Since 31 August 1991 the president is also the head of government, as the position of Prime Minister was abolished in the last months of Kaunda's presidential term following negotiations with opposition parties.
Presidential term
The president is elected for a term of five years. Since 1991, There is a two-term limit for the president in the Constitution of Zambia. There was an attempt to modify the term limits in 2001 for Chiluba, but it did not materialize.[2]
Upon independence and the renaming of the country as Zambia, Prime Minister Kenneth Kaunda was elected as the first President. The office of Prime Minister was also abolished making the presidency an executive post.[4] Initially, the country would be governed as a multi-party democracy. However, following the African National Congress integrating with United National Independence Party (UNIP), President Kaunda announced that the Constitution of Zambia would be changed to turn the country into a one-party state in 1973 with UNIP as the only legal party with all others banned.[5] Kaunda claimed this was done to discourage tribalism.[6] However, the constitution also restored the office of Prime Minister as head of government.[7] In the 1973 Zambian general election, voters were only able to vote for the UNIP sponsored Kaunda and their only options were to vote if they approved or rejected his candidacy.[8]

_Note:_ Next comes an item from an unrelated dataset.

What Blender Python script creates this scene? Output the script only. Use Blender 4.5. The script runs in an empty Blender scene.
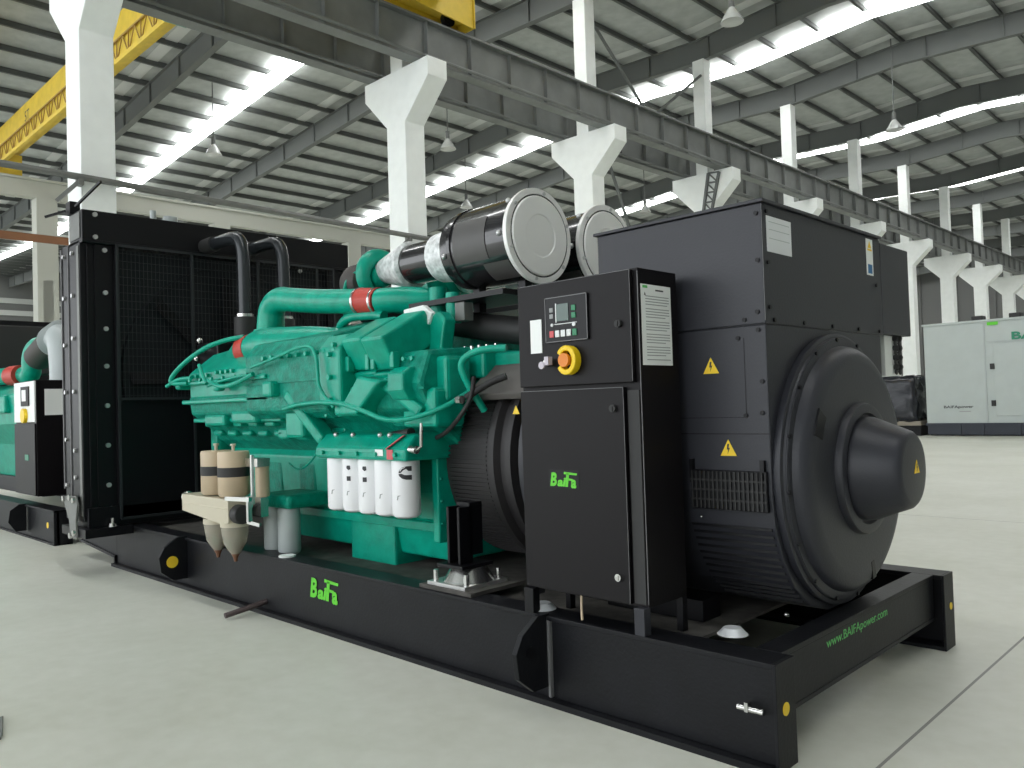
import bpy, bmesh, math, random
from mathutils import Vector, Matrix
random.seed(7)
S = bpy.context.scene
COL = S.collection
PI = math.pi

# ------------------------------------------------------------------ materials
def nt(m):
    m.use_nodes = True
    return m.node_tree, m.node_tree.nodes['Principled BSDF']
def mat(name, col, rough=.5, metal=0, bump=0, bscale=40, var=0, vscale=3, emit=None, estr=0, alpha=1, trans=0, spec=.5, coat=0):
    m = bpy.data.materials.new(name); t, b = nt(m)
    b.inputs['Base Color'].default_value = (*col, 1)
    b.inputs['Roughness'].default_value = rough
    b.inputs['Metallic'].default_value = metal
    b.inputs['Specular IOR Level'].default_value = spec
    b.inputs['Coat Weight'].default_value = coat
    b.inputs['Transmission Weight'].default_value = trans
    if emit: b.inputs['Emission Color'].default_value = (*emit, 1); b.inputs['Emission Strength'].default_value = estr
    tc = t.nodes.new('ShaderNodeTexCoord')
    if bump:
        n = t.nodes.new('ShaderNodeTexNoise'); n.inputs['Scale'].default_value = bscale; n.inputs['Detail'].default_value = 4
        t.links.new(tc.outputs['Object'], n.inputs['Vector'])
        bp = t.nodes.new('ShaderNodeBump'); bp.inputs['Strength'].default_value = bump; bp.inputs['Distance'].default_value = .01
        t.links.new(n.outputs['Fac'], bp.inputs['Height']); t.links.new(bp.outputs['Normal'], b.inputs['Normal'])
    if var:
        n = t.nodes.new('ShaderNodeTexNoise'); n.inputs['Scale'].default_value = vscale; n.inputs['Detail'].default_value = 6
        t.links.new(tc.outputs['Object'], n.inputs['Vector'])
        r = t.nodes.new('ShaderNodeValToRGB')
        r.color_ramp.elements[0].position = .3; r.color_ramp.elements[1].position = .7
        r.color_ramp.elements[0].color = (*[c*(1-var) for c in col], 1)
        r.color_ramp.elements[1].color = (*[min(1, c*(1+var)) for c in col], 1)
        t.links.new(n.outputs['Fac'], r.inputs['Fac']); t.links.new(r.outputs['Color'], b.inputs['Base Color'])
    return m
M = {}
M['black'] = mat('black_paint', (.004,.004,.0055), .38, spec=.28, bump=.05, bscale=120)
M['cab'] = mat('cabinet_powder_coat', (.005,.004,.005), .45, spec=.22, bump=.08, bscale=300)
M['skid'] = mat('skid_paint', (.007,.0075,.0095), .45, spec=.24, bump=.12, bscale=60, var=.25, vscale=5)
M['slate'] = mat('alternator_paint', (.026,.027,.034), .42, spec=.4, bump=.1, bscale=90)
M['edge'] = mat('pale_edge', (.16,.16,.165), .5)  # pale grey for strips, rails and the painted cabinet edge highlights
M['grey'] = mat('grey_steel', (.16,.165,.155), .5, 0, var=.15)
M['dust'] = mat('dusty_deck', (.075,.07,.063), .8, var=.35, vscale=12)
M['green'] = mat('engine_green', (.0,.33,.225), .35, bump=.2, bscale=30, var=.16, vscale=9, coat=.05, spec=.3)
M['drum'] = mat('housing_black', (.022,.02,.021), .55)
M['lap'] = mat('roof_lap', (.62,.64,.62), .6)
M['wallr'] = mat('cladding_dark', (.13,.135,.13), .7)
M['brown'] = mat('heat_stained_iron', (.05,.042,.038), .6)
M['greenD'] = mat('engine_green_casting', (.0,.24,.165), .45, spec=.25, bump=.8, bscale=45, var=.3, vscale=14)
M['white'] = mat('filter_white', (.88,.88,.90), .3)
M['fgrey'] = mat('coolant_filter_grey', (.42,.46,.46), .35)
M['beige'] = mat('fuel_filter_beige', (.52,.41,.28), .45, var=.08)
M['cream'] = mat('separator_cast_cream', (.55,.5,.38), .45)
M['bowl'] = mat('clear_bowl', (.62,.57,.47), .1, trans=.55)
M['fuel'] = mat('fuel_residue', (.17,.07,.035), .35)
M['chrome'] = mat('bright_steel', (.62,.62,.60), .25, 1)
M['steel'] = mat('zinc_bolt', (.6,.6,.6), .35, .8)
M['red'] = mat('red_silicone_hose', (.50,.045,.03), .5, bump=.3, bscale=60)
M['cap'] = mat('filter_cap_grey', (.88,.88,.86), .35, .15)
M['canister'] = mat('canister_black', (.016,.015,.017), .2, coat=.6)
M['wrap'] = mat('foil_wrap', (.72,.75,.75), .35, .15, bump=1, bscale=25, var=.35, vscale=25)
M['patch'] = mat('canister_label', (.075,.072,.07), .45)
M['pipe'] = mat('coolant_pipe_black', (.028,.032,.036), .25, .2)
M['hose'] = mat('rubber_hose', (.02,.02,.02), .6)
M['core'] = mat('radiator_core', (.007,.009,.011), .55, spec=.3)
M['mesh'] = mat('guard_wire', (.016,.019,.022), .45)
M['flash'] = mat('flywheel_guard_plate', (.085,.078,.072), .6, var=.15)
M['yellow'] = mat('stop_switch_yellow', (.9,.62,.01), .4)
M['orange'] = mat('stop_switch_orange', (.75,.22,.01), .4)
M['sticker'] = mat('warning_yellow', (.9,.62,.03), .5)
M['lime'] = mat('logo_lime', (.12,.62,.03), .5)
M['wgreen'] = mat('lettering_green', (.12,.52,.14), .5)
M['paper'] = mat('paper_label', (.86,.88,.86), .5)
M['plate'] = mat('aluminium_plate', (.78,.80,.82), .4, .2, var=.05)
M['ink'] = mat('ink', (.03,.03,.035), .5)
M['inkg'] = mat('pale_ink', (.33,.34,.34), .6)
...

Kaunda was re-elected unanimously at each election until 1991. During the 1980s, pressures increased for the multi-party ban to be rescinded. After negotiations with the Movement for Multi-Party Democracy (MMD) in 1990, President Kaunda signed a constitutional amendment legalising political parties other than UNIP. The office of Prime Minister was abolished again and the powers returned to the President.[9] In the 1991 Zambian general election, Kaunda was defeated by the MMD's Frederick Chiluba.[6] Kaunda agreed to hand over the presidency peacefully, becoming the second African leader to do so after Mathieu Kérékou of Benin.[10]
In 1996, President Chiluba allegedly discovered a plot by members of UNIP to carry out a coup d'état and declared a state of emergency to arrest UNIP members. However the Supreme Court of Zambia declared the emergency declaration was not valid and lifted the state of emergency and released those arrested.[11] Later in the year, Chiluba amended the constitution stating that only people who had one parent born in Zambia or Northern Rhodesia could run for president.[12] This amendment was ostensibly targeted at blocking Kaunda from standing for president again as his parents had been born in Nyasaland (modern day Malawi).[13]
Due to a two-term limit in the constitution, Levy Mwanawasa was selected by Chiluba as the MMD's candidate to succeed him.[14] Mwanawasa won the 2001 Zambian general election but his victory was marred by accusations of electoral fraud by opposition parties.[15] Following legal disputes, the Supreme Court eventually ruled in 2005 that though the poll was "flawed", there were not enough errors to justify overturning the result.[16] Mwanawasa won re-election in 2006.[17] He died in 2008 and was replaced by Rupiah Banda.[18] In the 2011 Zambian general election Rupiah was defeated by the Patriotic Front's (PF) Michael Sata.[19]
Sata died in office in 2014. Accordingly, his Vice-PresidentGuy Scott became president in an acting capacity. This made Scott the first white head of state of an African country since South Africa's F. W. de Klerk who left office in 1994 following the end of apartheid.[19][20] However, because his parents were not born in Zambia, due to the constitution he was only able to act as president for 90 days and could not stand for election.[19] At the 2015 Zambian presidential election, the PF's Edgar Lungu won the presidency and retained it a year later in the 2016 general election under the amended constitution.
There are four most notable changes affecting the presidency in this amendment assented to by Edgar Lungu in January 2016, most of which are found in Part VII(7) of the constitution [1]. Firstly, Article 100 Section 1 a) effectively removal the parental clause requiring presidential and vice presidential candidates to have at least one parent born in Zambia and the harmonisation of Presidential and Vice-presidential eligibility in Article 110 Section 2. Secondly, Article 101 Sections 1, 2 3 (a & b) and 8 signalled the shift from a First-Past the Post system to a Two-round system in which over 50% of valid votes cast are required for a president to win. In the event that this does not happen a second round will be held within 37 days between the two leading candidates to which the 50% + 1 rule will determine the winner on that second round. The third notable change is in the introduction of the running mate clause in Article 110 Sections 1, 2 and 3. This saw the President and Vice President directly elected on the same ticket as opposed to before where the President who once elected appoints and dismisses the vice president executively. Lastly, the fourth change was in Article 100 Section 1 j) which requires an aspiring presidential candidates to prove to have at least 100 registered voters in each of the ten provinces to successfully file for nominations with the Electoral Commission of Zambia.[21] In 2020, Lungu attempted to change the constitution to allow the President to change electoral laws and take control of Zambia's monetary policy. However the controversial Bill 10 failed after the Parliament of Zambia did not vote in favour with the required 2/3 majority.[22]